I first heard about e-readers and e-ink when my dad suggested I worked for them (e-ink) when I was thinking about what to do with my life, and was considering various environmental jobs. The concept is simple, e-ink allows easy to read text on a small screen. It is supposed to look like paper, and can be read in bright sunlight. The devices are highly portable, about as thin as a box of matches and weigh less than a paper back. It is normally bigger than your average book. The battery typically lasts for roughly 7000 page turns (when the text is being displayed it hardly uses any power), which is enough for at least a weeks serious reading.
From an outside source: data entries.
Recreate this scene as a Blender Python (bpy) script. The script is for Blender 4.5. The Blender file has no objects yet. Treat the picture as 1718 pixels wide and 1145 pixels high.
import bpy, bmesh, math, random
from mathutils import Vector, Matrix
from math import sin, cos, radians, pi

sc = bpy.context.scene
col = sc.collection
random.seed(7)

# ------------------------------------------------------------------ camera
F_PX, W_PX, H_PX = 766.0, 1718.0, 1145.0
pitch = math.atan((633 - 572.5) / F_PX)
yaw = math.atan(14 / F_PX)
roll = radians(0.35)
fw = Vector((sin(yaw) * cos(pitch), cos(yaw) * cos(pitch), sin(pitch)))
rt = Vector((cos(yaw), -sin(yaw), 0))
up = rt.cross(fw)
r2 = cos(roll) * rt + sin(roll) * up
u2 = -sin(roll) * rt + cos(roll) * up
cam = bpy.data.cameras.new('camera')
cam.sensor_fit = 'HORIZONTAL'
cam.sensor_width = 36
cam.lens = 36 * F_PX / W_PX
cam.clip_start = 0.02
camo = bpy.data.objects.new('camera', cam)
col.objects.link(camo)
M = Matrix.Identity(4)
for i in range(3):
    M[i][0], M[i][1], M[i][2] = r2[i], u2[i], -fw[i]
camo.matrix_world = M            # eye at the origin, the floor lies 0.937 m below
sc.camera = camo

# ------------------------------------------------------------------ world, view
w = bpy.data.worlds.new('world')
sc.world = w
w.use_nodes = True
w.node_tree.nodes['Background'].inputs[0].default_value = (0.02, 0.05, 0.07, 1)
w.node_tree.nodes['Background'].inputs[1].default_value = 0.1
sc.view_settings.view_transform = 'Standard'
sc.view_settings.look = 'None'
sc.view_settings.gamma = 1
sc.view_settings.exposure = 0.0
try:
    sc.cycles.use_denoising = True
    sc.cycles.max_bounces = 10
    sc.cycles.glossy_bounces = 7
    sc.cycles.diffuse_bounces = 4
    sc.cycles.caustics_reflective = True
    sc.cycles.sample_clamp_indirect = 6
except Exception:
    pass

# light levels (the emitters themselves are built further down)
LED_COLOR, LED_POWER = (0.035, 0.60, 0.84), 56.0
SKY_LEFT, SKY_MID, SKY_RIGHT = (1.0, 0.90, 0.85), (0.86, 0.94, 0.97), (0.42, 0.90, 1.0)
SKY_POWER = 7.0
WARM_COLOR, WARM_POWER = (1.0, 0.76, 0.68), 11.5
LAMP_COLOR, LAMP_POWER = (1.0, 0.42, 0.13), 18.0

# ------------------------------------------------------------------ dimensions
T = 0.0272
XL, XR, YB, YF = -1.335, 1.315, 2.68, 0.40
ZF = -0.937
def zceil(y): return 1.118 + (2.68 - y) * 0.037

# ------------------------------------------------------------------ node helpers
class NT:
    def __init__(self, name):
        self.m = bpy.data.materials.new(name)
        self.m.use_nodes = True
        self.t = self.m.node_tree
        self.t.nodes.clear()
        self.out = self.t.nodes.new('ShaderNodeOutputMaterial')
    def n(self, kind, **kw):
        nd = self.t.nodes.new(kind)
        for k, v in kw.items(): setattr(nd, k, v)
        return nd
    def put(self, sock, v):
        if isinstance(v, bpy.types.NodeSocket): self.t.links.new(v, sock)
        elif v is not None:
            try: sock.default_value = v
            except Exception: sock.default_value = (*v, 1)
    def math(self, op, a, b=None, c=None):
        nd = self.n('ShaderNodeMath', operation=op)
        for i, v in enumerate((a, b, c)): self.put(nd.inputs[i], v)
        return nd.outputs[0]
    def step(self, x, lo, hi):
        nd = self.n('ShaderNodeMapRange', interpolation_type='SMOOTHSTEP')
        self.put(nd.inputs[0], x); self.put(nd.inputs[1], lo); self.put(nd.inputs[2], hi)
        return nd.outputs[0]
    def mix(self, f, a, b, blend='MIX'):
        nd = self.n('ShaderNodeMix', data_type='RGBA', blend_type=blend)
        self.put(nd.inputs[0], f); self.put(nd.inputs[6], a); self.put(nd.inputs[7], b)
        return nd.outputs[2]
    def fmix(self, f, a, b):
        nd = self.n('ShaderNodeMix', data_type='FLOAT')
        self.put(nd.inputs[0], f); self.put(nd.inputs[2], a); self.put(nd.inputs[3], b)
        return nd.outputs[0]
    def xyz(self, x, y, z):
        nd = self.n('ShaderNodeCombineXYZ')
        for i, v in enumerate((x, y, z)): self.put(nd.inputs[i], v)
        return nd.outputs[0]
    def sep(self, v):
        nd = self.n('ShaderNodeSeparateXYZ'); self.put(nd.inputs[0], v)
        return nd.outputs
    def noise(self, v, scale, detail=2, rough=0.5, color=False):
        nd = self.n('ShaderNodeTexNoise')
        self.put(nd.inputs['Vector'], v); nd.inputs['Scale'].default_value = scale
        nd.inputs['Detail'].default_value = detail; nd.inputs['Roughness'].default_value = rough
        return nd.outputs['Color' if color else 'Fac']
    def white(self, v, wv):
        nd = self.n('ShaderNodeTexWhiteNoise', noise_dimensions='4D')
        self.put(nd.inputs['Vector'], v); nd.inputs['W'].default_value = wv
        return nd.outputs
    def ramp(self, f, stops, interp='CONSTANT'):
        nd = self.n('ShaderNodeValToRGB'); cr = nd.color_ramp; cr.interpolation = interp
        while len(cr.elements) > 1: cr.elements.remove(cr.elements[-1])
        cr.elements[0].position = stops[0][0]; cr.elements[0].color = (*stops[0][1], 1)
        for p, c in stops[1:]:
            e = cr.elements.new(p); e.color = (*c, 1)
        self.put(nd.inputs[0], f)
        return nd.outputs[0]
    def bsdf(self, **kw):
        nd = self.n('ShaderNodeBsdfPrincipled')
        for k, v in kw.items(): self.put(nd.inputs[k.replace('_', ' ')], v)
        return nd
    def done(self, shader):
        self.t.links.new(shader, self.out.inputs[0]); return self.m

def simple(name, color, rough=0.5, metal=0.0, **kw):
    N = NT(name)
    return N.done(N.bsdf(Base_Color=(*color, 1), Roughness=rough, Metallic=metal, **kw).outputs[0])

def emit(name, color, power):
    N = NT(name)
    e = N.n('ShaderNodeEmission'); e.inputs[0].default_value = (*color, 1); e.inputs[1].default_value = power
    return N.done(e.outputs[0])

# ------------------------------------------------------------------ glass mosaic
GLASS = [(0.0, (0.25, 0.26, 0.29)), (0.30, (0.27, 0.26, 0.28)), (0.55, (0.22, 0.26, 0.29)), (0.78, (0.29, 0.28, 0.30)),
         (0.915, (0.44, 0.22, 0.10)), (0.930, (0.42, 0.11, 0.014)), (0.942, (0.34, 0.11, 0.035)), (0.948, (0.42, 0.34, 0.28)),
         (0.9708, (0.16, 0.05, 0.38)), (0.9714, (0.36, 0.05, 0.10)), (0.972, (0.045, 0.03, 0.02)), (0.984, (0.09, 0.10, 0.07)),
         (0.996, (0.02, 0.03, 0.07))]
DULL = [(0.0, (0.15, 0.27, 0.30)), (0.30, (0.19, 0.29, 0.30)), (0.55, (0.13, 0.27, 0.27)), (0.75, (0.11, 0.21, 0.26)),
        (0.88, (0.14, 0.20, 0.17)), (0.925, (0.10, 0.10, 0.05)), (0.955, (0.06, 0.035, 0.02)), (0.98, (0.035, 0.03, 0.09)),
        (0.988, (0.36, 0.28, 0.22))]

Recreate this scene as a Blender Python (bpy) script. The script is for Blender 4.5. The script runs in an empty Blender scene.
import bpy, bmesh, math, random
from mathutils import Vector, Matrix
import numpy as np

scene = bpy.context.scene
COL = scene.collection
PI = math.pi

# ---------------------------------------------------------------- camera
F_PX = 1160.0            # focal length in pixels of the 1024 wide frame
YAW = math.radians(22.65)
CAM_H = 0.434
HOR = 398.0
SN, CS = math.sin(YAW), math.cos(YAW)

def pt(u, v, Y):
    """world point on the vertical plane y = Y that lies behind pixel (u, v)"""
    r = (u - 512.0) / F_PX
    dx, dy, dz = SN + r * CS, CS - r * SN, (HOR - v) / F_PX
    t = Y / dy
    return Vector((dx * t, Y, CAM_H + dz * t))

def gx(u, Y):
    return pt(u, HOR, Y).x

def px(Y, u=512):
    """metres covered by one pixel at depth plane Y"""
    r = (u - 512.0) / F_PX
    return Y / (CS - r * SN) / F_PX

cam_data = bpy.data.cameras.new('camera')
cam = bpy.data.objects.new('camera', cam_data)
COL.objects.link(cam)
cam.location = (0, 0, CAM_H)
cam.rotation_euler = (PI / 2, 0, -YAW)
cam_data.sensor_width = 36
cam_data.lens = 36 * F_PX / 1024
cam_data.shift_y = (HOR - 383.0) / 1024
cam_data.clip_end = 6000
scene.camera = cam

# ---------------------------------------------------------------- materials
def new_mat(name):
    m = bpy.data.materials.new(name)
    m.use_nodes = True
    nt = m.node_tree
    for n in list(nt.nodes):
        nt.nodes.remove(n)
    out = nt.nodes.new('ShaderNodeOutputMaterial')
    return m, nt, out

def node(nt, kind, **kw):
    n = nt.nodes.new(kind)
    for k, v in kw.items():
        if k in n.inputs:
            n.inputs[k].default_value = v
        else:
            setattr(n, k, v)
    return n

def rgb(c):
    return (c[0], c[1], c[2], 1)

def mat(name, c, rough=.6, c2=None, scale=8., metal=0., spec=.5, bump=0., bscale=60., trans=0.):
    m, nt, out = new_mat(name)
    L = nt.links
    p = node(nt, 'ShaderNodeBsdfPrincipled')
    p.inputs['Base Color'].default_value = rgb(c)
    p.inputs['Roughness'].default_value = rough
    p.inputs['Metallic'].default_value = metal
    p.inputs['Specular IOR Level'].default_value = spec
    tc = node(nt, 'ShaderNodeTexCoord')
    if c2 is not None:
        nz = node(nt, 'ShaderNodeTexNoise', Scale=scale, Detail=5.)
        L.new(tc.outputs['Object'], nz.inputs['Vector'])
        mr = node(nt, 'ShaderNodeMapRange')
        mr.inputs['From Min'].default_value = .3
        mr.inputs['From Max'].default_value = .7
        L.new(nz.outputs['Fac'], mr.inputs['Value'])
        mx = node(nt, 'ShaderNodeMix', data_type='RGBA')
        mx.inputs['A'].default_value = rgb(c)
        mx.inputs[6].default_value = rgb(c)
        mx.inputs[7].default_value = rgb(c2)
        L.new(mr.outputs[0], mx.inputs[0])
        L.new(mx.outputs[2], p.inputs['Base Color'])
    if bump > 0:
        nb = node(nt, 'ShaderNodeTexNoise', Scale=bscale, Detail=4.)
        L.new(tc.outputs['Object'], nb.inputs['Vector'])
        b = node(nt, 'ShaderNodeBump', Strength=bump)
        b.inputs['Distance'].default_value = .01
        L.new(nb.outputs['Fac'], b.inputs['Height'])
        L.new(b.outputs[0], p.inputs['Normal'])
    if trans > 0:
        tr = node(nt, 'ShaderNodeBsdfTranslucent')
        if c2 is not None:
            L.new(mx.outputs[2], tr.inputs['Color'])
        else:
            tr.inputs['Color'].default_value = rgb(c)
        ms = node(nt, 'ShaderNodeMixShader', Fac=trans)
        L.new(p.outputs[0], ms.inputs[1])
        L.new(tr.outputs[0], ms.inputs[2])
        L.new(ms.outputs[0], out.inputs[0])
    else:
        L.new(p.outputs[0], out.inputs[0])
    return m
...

The reason for me to buy one would be mostly environmental, however the speed at which you are able to download and start reading a new book is definitely a plus.

Environmentally I'm not totally convinced, but let's look at the pros and cons. In the e-readers favour is the fact that every book is displayed on the same device - this means no printing and transporting the books around (I normally order books online), however the life cycle of the e-reader has to be taken into account. The manufacture includes all nasties of all our electronic gadgets - mining, plastics, chemicals - they'll all be there. Of course there is also the disposal - I haven't yet found a disposable e-reader!Greenpeace has done a great job highlighting the problem. So what have I found?

There seem to be 4 big names of purpose built e-reader. They are (with links to their websites:

Bebook
Iliad
Sony eBook
Kindle

All four are roughly similar, except that the Sony and Kindle only let you use formats that they specify - the Kindle particularly as it only lets you buy books from Amazon.com (who sell it), and you actually have to pay to read .pdfs on it (which immediately ruled it out for me). The other two run on linux based systems and allow you to read a number of formats on them.

The problem with all of them however, and my reason for not buying one at all, is simply the selection of books currently available as e-books. There just aren't enough (and particularly not of the ones I want to read). Having an e-reader and still having to buy the odd real book just seems silly - more just e-showing off, geek factor.

So lessons I've learnt through all this - I still need to join the library, I need to get my book club swapping the books we have rather than all reading the same book at the same time, and lastly, that I won't be buying an e-reader for a long time.

Shame though, could've impressed my mom.